The House of Representatives has asked the Central Bank of Nigeria to review the Monetary Policy Rates (MPR) and its implementation, putting into consideration the cost of doing business by banks.
It also urged the National Economic Council to critically consider how to reduce the cost of doing business in Nigeria in a manner that the common man will feel the impact.
The House mandated the Committee on Banking and Currency to interface with commercial banks to ascertain the justification for the big gap between the MPR and the lending rates.
It also mandated the Committees on Banking and Currency, Finance, and Industry to organize a round-table session with the Central Bank of Nigeria (CBN), Banks, the Nigerian Deposit Insurance Corporation (NDIC), Small and Medium Enterprises (SMEs), the Manufacturers Association of Nigeria, Industrialists and Industry Experts with a view to finding immediate, sustainable and lasting solutions that would help usher in a new interest rate regime that would support enterprise development in Nigeria.
The House reached these resolutions Wednesday during plenary on adoption of a motion on: “Need to Investigate Banks’ Lending Practices, Protect Borrowers from Exploitative Interest Rates and Promote Economic Development moved by Fatoba Olusola Steven (APC, Ekiti).
The Lawmaker while presenting the motion said the House notes that the current lending interest rates of commercial banks are as high as 30%, making Nigeria one of the countries with the highest lending rates in Africa, and probably the world.
According to him, the House: “also notes that lending rates are largely determined by the Monetary Policy Rate (MPR) set out by the Central Bank of Nigeria (CBN), hence the higher the MPR, the higher the interest rates charged by commercial banks.
“Further notes that the MPR is held at 14% while that of South Africa, the longtime economic rival of Nigeria is at 6.5%, thus making Nigeria one of the top five countries in Africa with the highest interest rates.
“Concerned that the lending interest rates of banks restrict lending, particularly to Small and Medium Enterprises (SMEs), manufacturers and Industrialists, all belonging to a sector which employed a large percentage of the workforce in Nigeria.

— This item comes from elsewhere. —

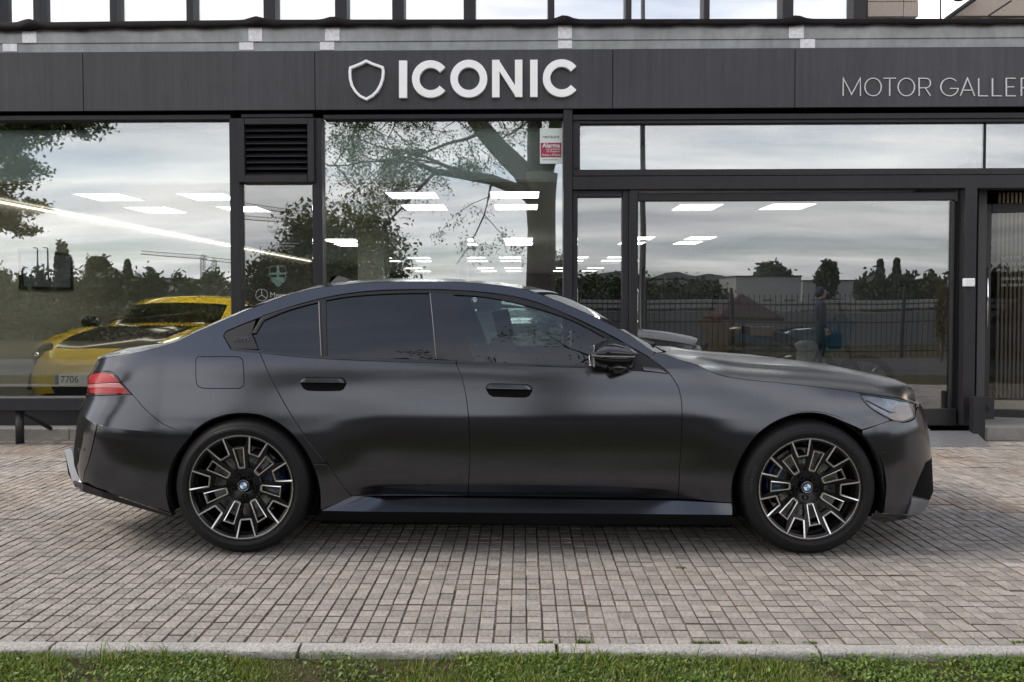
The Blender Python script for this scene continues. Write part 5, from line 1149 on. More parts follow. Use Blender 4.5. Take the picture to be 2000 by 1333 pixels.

“Worried that the lending rates impede economic growth as they impact negatively on the performance of the manufacturing sector due to the difficulty of accessing loans from banks.
“Cognizant that banks are the primary sources of capital for manufacturers and industrialists, but when lending at a high interest rate, profits in the Nigeria maturing process are eroded which makes it difficult or unattractive for manufacturers to continue in business.
“Also concerned that the resolve of President Muhammadu Buhari to lift 100 million Nigerians out of poverty may be difficult to achieve if the issue of high lending rates and the challenges of having access to loans are not critically addressed.
“Also worried that when interest rates are high, investors and banks are often willing to invest in government securities only which pay high returns, a phenomenon known as crowding out, as high interest rates on government securities draw investments away from other areas of the economy.
“Further concerned that high interest rates cannot both contain inflation and stimulate economic growth at the same time, while in reality citizens, Small and Medium Enterprises, manufacturers and investors are bearing the brunt of the “cut throat” lending rates where the banks and their directors remain the major beneficiaries of the high lending rates”.